温故知新(詰パラ259号)
今日は詰パラ259号(昭和52年8月号)を読んでみよう。しばらく読み進めると、秋元節三氏の「真夏の夜の夢」という一文が目を引く。
詰棋校の担当ほど大変な仕事も少ない。他人の作品の検討と解説はかなりの情熱が要るし、選んだ作品がどんな評価を受けるかという好奇心も必要。時間を食うのは勿論だが、妻帯者の場合細君の理解が不可欠だろう。いずれにしても担当という仕事は私にとって夢物語です。それだけに色々空想できる。以下はその空想の一部です。
①締め切りを早くする
担当校だけ一週間早く締め切らせてもらう。これによって充実した解説ができる。作者は心のこもった解説を期待していると思うからです。時間的余裕がなければ短評の収録くらいで終わってしまうのも止むを得ないでしょう。一校だけ締切日が違うのが無理なら、毎回「原稿到着の関係で」と主幹に言わせよう。
②短評はほめ言葉しか採用しない
解答者の解後感を知る為に短評は不可欠。絶連と一刀両断するのも、絶妙とベタ褒めするのも解答者の自由であって、温情味ある短評をと要望して、沈黙の解答が増えても困る。かといって悪評を採用すると、その評者が非難され、それを採用した担当者が許されるのもおかしいもの。よって私は褒め言葉しか採用しない。それで作者が増長しようと知ったことではない。
③解説は独善的に
何と思われるだろうかと考えていたら解説をまとめる時間がなくなってしまう。かまうことはない、思ったことをどんどん書こう。まともに批判されたらちゃんと反論しよう。でも、ジャリだとか、 ひっこめとか言われたら、そういう貴方も失礼だと混ぜっ返そう。
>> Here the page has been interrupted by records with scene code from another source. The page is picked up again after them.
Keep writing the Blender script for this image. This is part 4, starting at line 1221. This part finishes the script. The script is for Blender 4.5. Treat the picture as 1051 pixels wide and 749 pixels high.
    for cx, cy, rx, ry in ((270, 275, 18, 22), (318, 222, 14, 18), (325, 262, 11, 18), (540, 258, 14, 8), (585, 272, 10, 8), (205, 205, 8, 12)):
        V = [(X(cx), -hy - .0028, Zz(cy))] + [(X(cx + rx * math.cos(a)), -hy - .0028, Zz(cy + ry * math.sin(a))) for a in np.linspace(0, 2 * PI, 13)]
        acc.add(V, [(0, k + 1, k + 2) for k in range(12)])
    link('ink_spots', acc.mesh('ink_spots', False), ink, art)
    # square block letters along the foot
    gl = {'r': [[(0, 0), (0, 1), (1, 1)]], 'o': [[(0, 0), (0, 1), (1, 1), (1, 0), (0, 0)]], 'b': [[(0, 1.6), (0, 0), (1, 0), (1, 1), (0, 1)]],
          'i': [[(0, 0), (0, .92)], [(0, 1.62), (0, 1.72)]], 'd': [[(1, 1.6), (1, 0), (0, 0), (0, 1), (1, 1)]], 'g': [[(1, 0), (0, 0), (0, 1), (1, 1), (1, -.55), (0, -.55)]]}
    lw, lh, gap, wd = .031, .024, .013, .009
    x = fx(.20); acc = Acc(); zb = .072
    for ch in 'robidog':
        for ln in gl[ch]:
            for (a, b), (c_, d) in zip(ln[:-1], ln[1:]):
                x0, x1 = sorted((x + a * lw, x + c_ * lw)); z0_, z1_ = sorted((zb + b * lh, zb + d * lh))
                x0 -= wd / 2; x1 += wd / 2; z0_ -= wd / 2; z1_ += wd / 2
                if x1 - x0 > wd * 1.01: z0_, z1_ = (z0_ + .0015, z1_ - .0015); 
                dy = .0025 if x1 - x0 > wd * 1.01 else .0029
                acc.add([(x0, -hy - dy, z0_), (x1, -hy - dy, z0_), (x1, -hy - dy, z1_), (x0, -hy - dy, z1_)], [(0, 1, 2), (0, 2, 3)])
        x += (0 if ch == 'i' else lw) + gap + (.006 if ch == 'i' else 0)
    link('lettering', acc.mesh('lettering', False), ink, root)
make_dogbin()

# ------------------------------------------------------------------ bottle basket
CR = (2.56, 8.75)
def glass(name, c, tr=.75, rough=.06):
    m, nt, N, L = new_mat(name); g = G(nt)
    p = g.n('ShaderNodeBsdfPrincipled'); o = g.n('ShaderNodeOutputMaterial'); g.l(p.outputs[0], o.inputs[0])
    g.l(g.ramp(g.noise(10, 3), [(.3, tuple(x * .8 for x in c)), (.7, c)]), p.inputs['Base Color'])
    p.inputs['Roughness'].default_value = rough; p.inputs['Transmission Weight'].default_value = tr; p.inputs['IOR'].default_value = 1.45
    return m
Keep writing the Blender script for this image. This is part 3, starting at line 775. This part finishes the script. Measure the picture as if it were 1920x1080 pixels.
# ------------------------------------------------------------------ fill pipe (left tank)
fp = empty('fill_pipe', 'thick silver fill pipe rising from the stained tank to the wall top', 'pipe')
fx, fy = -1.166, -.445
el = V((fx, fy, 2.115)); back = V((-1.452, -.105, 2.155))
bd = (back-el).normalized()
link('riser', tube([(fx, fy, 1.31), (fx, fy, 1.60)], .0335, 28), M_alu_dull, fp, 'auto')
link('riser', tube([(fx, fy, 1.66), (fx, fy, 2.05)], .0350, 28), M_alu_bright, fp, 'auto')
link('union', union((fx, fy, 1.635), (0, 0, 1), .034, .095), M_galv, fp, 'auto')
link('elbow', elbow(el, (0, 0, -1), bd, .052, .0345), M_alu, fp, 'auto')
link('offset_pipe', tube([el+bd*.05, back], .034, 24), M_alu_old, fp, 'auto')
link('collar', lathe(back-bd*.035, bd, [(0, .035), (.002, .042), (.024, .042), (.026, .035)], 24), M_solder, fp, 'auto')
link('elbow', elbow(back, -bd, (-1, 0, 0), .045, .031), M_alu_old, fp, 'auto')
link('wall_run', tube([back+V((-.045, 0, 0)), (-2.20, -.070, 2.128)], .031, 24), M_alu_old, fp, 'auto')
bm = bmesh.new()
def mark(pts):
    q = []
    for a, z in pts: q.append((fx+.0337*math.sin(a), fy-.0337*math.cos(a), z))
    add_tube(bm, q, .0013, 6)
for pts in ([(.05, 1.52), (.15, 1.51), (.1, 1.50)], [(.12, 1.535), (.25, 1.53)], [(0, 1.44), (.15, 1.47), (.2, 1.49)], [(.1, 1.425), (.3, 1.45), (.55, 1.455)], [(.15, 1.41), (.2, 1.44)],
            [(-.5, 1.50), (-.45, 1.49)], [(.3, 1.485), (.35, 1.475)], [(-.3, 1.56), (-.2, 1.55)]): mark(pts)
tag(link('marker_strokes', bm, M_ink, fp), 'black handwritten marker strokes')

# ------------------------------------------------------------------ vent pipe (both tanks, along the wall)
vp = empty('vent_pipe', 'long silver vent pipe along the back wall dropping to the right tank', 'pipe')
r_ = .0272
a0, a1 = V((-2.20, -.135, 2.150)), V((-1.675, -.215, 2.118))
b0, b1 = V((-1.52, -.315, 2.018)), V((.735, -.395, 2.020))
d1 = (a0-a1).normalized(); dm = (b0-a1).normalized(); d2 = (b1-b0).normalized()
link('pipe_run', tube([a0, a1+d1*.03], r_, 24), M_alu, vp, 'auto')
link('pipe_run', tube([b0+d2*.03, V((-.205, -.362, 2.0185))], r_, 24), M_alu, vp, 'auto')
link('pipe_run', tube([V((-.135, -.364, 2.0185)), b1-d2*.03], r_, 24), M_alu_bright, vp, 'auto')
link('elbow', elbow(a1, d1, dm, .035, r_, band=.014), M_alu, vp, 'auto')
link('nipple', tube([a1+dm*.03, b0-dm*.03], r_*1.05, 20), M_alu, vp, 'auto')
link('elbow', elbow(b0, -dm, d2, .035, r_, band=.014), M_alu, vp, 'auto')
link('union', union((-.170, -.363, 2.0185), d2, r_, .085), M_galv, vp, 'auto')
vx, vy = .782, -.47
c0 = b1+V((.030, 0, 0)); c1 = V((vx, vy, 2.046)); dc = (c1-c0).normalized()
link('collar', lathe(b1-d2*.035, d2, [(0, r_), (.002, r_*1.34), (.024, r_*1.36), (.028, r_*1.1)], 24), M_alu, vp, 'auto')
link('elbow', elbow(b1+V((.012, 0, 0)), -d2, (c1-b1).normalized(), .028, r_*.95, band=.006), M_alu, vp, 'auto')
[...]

時には駄洒落も言いたいし、解答のアラ探しもしたい。不公平だと言われるかな。でも、世の中不公平な方が面白いですよ。
④不完全作も入選とする
解答者のほんの一部の人しか気がつかなかった別詰があるからといって、不完全として作者の創作熱に水をさすのは忍びないし、再発表の機会も無いので、ただちに修正してもらい修正図をもって入選とする。但し、作者にうらまれるのを承知の上で、余詰を指摘する勇気のある人を表彰する意味で余詰手順と指摘者名は発表する。
類似作は作者の良心を信じ、類作を紹介するのみですべて入選とする。
⑤気に入った作品のみを採用する
嫌いな作品の解説などとてもできないので、そういう作品は全て返送する。担当者が代わったら再投稿してもらう。
こんな担当者が現れたら大混乱は必至。所詮、真夏の夜の夢でしょう。
この内容、今ではそんなに過激だとも思えない(そのうちのいくつかは既に実現しているし)。これが時代の流れというものか。それよりも、パラの1ページを費やしてこんな文章が載っているということ自体が、この頃のパラの自由な雰囲気を物語っている。
それにしても秋元氏、これを書いている時はまさか後年自分が小学校の担当をやることになるとは想像すらしていなかったんだろうなと思うと、ちょっと可笑しい。